__YOUR OBJECTIVE__: Extract the lines that carry the string "this" from the listing.

__SOURCE MATERIAL__:
<<<<

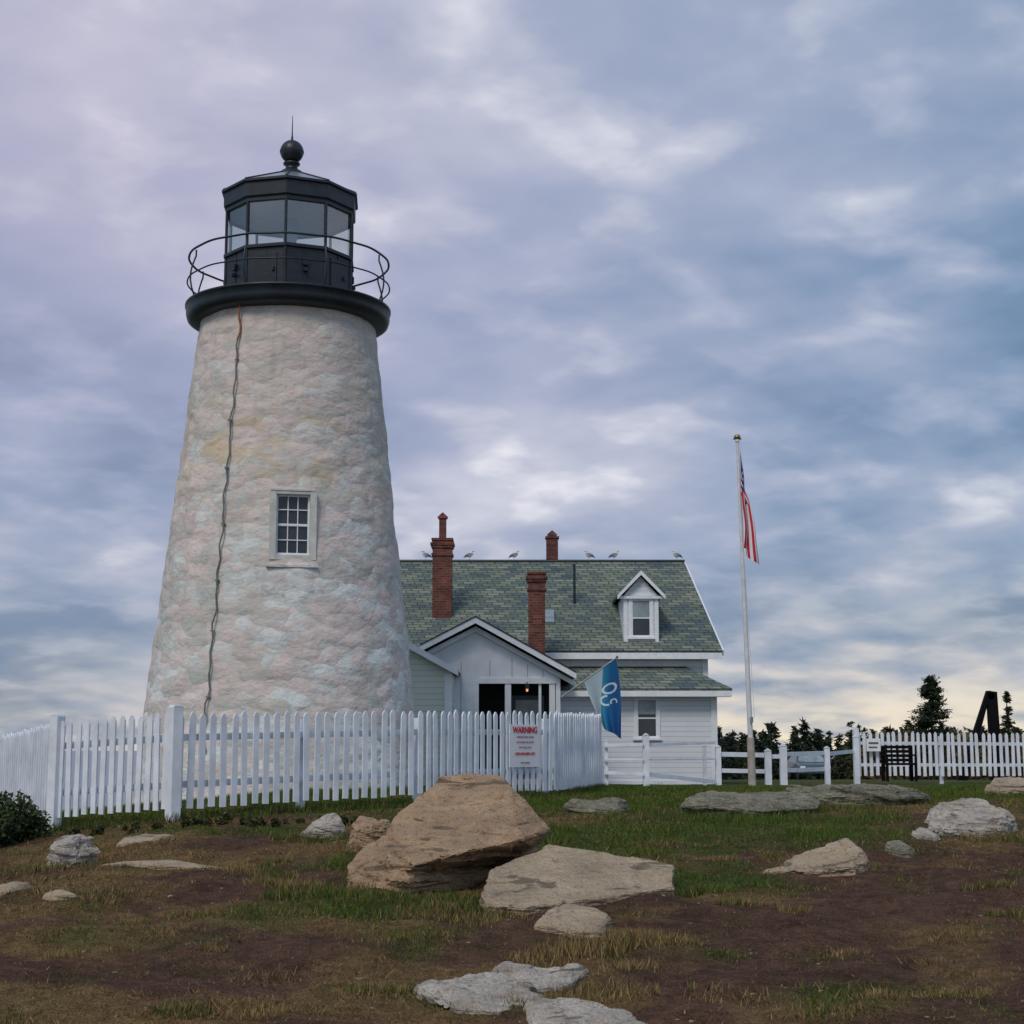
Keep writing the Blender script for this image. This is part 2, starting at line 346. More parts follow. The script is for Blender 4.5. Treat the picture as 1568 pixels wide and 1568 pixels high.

>>>>
<<<<

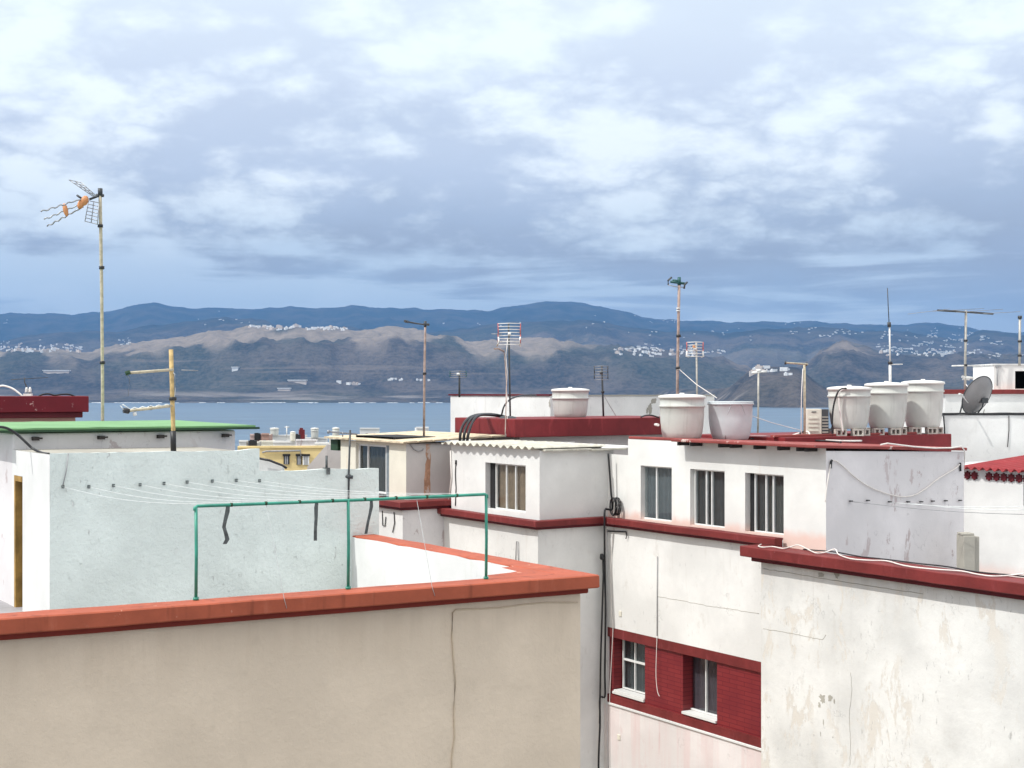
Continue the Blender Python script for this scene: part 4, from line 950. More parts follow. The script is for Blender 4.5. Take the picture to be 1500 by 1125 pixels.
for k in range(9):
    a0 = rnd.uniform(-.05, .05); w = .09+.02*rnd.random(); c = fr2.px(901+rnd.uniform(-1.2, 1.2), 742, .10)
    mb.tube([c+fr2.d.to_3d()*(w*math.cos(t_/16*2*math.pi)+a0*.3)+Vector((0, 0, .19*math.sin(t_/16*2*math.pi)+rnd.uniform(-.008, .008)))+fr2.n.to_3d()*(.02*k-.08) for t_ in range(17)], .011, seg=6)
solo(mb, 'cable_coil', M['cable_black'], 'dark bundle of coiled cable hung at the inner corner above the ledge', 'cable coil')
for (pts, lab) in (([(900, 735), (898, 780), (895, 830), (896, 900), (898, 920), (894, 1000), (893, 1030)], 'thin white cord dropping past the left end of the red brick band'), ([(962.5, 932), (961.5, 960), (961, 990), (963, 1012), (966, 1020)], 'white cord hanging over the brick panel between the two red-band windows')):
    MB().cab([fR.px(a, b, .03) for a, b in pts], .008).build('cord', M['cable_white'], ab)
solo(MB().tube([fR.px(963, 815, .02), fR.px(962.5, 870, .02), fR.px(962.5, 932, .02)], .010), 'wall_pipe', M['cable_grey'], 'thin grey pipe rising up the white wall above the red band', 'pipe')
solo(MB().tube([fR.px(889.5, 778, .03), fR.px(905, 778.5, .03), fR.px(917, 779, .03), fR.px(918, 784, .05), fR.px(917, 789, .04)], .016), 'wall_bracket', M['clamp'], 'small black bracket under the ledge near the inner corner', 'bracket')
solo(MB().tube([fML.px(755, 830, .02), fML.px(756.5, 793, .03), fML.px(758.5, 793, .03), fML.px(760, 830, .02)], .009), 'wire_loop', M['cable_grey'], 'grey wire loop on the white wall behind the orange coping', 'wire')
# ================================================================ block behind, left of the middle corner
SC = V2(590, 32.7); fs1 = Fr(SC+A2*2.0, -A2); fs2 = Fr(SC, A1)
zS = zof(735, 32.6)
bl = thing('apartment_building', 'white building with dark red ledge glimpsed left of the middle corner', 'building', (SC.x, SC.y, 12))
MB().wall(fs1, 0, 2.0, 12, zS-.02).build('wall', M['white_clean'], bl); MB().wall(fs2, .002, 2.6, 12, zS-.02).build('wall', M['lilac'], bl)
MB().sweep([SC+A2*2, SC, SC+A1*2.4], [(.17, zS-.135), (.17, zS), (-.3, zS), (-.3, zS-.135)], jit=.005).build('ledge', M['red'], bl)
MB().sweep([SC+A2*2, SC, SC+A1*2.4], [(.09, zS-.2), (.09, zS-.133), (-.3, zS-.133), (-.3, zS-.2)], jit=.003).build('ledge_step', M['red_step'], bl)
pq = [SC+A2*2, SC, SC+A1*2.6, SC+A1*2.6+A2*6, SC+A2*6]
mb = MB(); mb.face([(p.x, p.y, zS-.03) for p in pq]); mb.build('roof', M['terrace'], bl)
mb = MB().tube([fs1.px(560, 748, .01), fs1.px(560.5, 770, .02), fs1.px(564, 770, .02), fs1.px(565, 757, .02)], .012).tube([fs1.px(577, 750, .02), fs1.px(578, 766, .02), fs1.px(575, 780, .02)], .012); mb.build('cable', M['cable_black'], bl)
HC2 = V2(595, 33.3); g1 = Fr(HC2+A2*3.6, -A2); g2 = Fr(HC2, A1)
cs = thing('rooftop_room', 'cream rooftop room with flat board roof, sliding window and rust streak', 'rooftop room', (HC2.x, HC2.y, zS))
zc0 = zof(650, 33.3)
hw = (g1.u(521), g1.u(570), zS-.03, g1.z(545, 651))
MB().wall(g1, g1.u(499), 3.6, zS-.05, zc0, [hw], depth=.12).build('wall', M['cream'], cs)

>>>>

__RESULT__:
Keep writing the Blender script for this image. This is part 2, starting at line 346. More parts follow. The script is for Blender 4.5. Treat the picture as 1568 pixels wide and 1568 pixels high.
Continue the Blender Python script for this scene: part 4, from line 950. More parts follow. The script is for Blender 4.5. Take the picture to be 1500 by 1125 pixels.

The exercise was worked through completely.